Constraints on definition of `length` should be strengthened
Sven Panne
svenpanne at gmail.com
Tue Apr 4 06:11:34 UTC 2017
2017-04-03 23:14 GMT+02:00 Nathan Bouscal <nbouscal at gmail.com>:
> On Mon, Apr 3, 2017 at 1:48 PM, Sven Panne <svenpanne at gmail.com> wrote:
>
>> Tuples *are* unbiased, the bias is just an artifact of seeing them as a
>> curried function, where the positions are "eaten" from left to right.
>> Again, this mathematically correct, but more often than not the main intent
>> of using a tuple-
>>
>>
>
> … no, they're not. What other type of correct is there than mathematically
> correct? "Zero *isn't* an integer, that's just an artifact of *seeing* it
> as an integer."
>
Tuples are unbiased cartesian products, full stop. All the left bias is
coming from currying. If you have a signature of e.g.:
fobar :: Int -> (a, b) -> Float -> Bar
I can't see any bias here. OTOH:
fobar' :: Int -> a -> b -> Float -> Bar
Now you have a left bias, because you can partially apply foobar' with e.g.

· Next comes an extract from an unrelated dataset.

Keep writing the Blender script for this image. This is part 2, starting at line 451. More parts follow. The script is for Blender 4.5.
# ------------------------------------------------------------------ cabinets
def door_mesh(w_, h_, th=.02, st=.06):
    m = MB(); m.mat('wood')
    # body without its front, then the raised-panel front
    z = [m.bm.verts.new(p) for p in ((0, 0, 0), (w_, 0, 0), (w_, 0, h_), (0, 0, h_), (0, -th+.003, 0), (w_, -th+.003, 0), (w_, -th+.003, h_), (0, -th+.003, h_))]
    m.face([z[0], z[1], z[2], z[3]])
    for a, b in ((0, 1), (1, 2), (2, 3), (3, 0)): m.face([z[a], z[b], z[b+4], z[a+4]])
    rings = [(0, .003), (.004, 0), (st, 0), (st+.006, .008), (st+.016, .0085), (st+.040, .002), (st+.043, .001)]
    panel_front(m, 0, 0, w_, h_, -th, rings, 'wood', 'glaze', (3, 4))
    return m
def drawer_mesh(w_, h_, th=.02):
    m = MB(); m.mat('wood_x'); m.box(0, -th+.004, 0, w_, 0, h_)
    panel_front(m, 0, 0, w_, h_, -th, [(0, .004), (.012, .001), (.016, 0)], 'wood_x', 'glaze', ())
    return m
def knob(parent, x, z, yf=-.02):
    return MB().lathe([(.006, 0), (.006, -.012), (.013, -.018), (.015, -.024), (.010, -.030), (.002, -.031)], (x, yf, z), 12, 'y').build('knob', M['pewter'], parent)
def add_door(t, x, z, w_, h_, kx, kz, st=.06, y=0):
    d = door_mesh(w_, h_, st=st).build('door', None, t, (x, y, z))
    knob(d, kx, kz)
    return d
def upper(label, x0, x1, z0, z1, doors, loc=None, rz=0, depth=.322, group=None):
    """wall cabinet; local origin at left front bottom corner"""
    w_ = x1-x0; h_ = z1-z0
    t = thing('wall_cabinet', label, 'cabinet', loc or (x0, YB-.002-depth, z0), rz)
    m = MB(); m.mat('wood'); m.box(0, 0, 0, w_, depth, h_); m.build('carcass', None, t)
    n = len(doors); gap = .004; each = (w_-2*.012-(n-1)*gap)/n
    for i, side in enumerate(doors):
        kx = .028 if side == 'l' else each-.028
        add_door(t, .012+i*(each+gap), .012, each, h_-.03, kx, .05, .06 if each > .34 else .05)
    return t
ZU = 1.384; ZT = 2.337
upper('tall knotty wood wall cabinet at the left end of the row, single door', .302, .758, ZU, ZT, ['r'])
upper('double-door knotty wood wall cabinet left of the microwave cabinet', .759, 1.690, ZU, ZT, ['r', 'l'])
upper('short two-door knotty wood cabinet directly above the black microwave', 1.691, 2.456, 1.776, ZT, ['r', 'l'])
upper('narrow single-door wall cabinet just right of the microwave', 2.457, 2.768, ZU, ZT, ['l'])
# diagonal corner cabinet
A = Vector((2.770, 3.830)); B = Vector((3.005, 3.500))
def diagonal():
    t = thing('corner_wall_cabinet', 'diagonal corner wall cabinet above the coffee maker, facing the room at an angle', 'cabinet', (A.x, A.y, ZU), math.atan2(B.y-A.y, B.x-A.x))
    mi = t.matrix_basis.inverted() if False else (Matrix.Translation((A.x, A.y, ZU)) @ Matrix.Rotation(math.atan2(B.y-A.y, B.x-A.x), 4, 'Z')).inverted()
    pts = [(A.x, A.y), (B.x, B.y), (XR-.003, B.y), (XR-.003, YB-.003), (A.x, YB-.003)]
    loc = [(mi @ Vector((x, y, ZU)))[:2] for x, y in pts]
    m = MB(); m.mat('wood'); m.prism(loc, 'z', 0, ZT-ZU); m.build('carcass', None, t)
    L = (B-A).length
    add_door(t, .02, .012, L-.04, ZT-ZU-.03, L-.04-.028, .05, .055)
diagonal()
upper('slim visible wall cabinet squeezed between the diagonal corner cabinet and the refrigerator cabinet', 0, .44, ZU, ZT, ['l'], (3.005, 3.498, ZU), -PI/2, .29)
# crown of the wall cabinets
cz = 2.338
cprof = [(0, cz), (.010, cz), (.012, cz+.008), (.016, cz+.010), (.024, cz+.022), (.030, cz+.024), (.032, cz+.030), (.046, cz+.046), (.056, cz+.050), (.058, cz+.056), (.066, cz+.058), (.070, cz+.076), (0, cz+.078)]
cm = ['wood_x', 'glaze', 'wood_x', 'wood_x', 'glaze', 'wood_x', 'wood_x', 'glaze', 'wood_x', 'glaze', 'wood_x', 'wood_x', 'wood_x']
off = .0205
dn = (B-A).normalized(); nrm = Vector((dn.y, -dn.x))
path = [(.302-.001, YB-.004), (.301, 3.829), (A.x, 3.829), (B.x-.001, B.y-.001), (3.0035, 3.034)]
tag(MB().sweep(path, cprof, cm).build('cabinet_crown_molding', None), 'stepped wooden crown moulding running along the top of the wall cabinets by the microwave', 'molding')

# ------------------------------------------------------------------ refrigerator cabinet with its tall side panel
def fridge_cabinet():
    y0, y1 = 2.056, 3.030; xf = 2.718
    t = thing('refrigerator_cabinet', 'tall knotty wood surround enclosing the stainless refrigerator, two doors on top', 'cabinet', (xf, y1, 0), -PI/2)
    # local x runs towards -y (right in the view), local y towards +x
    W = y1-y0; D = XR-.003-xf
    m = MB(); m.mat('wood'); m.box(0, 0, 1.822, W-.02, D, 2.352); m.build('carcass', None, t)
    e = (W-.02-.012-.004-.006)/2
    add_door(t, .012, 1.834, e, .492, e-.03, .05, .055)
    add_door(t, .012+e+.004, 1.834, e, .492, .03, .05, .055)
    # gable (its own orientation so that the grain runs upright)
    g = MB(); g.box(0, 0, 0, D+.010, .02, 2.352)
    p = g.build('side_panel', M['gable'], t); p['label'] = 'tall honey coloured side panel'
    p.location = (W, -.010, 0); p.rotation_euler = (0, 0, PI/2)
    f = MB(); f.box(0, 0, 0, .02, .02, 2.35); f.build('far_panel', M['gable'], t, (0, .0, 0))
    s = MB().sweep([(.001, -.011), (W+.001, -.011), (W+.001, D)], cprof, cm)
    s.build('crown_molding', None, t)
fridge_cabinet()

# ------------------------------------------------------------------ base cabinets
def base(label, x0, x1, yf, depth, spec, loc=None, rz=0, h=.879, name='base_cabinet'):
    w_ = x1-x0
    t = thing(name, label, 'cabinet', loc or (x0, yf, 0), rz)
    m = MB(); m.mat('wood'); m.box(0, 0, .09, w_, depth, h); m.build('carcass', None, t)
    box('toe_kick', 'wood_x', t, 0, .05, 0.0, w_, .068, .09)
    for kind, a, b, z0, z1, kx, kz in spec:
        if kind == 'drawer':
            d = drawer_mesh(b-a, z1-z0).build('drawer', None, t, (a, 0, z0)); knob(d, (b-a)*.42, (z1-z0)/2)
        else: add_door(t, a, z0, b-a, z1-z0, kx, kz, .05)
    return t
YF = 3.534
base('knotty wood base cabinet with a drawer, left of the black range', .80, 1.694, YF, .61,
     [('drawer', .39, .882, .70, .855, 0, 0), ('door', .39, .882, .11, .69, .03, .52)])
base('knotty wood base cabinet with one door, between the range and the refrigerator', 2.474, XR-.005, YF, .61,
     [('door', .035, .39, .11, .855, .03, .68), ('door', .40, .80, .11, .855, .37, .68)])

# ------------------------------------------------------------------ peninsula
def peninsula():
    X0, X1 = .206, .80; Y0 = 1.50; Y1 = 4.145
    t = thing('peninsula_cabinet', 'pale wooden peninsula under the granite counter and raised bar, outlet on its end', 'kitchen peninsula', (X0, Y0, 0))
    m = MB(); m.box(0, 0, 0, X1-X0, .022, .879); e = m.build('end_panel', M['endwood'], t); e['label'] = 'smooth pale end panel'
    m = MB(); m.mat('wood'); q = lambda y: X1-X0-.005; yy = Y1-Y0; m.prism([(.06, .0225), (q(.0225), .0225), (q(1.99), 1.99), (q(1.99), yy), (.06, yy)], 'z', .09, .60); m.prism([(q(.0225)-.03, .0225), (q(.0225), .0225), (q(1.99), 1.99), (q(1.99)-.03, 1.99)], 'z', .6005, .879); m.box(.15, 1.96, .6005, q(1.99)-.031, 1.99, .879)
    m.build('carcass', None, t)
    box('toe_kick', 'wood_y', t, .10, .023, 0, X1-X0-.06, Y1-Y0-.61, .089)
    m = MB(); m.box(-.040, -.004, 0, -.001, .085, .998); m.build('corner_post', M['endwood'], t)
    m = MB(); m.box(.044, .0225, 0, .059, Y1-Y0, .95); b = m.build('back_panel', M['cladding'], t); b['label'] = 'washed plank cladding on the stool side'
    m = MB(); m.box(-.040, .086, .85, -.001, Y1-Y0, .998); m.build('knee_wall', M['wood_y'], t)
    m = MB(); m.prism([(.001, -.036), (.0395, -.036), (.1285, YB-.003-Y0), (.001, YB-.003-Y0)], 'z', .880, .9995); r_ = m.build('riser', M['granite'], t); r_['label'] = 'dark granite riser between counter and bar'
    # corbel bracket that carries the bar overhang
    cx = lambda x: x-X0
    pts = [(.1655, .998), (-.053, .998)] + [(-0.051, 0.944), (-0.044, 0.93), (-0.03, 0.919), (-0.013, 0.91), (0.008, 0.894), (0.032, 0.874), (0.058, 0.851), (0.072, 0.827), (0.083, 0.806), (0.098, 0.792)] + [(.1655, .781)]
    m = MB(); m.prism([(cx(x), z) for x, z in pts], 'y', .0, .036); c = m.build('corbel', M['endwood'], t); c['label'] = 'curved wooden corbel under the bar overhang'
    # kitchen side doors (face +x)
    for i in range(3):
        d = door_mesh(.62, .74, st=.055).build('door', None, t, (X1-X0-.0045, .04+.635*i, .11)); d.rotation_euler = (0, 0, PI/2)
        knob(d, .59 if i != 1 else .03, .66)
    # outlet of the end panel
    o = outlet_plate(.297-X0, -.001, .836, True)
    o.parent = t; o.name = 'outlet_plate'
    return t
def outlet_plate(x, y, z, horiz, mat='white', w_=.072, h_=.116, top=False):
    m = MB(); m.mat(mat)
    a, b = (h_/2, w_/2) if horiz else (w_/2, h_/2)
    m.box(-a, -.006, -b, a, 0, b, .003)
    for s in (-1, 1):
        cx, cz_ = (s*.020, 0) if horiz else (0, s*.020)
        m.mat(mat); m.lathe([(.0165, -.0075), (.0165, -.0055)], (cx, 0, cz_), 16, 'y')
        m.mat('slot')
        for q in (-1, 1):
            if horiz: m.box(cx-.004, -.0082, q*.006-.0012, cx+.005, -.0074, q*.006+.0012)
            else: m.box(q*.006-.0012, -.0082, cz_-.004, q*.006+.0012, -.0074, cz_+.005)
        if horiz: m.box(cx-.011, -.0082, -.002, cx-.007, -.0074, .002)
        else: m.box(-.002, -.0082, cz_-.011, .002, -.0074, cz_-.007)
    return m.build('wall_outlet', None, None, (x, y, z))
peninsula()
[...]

2 arguments, "eating away" the 'a', but keeping the 'b'.
> You can't get tuples to behave like they're unbiased. You can try to hide
> the fact that they're biased by getting rid of the only possible instances
> they can support, but that doesn't magically make them unbiased.
>
Again, tuples are unbiased, you just put an interpretation onto them which
is induced by currying, but which is not the intuitive one. I want to get
rid of that interpretation as the default one, because that's a
miscommunication of intents (see previous post).
> It sounds like you just want to rename tuples to Decorated. Maybe that's a
> good idea, but call it what it is.
>
Nope, my proposal is: Keep tuples what they are (unbiased heterogenous
collections) and make any bias explicit (Decorated).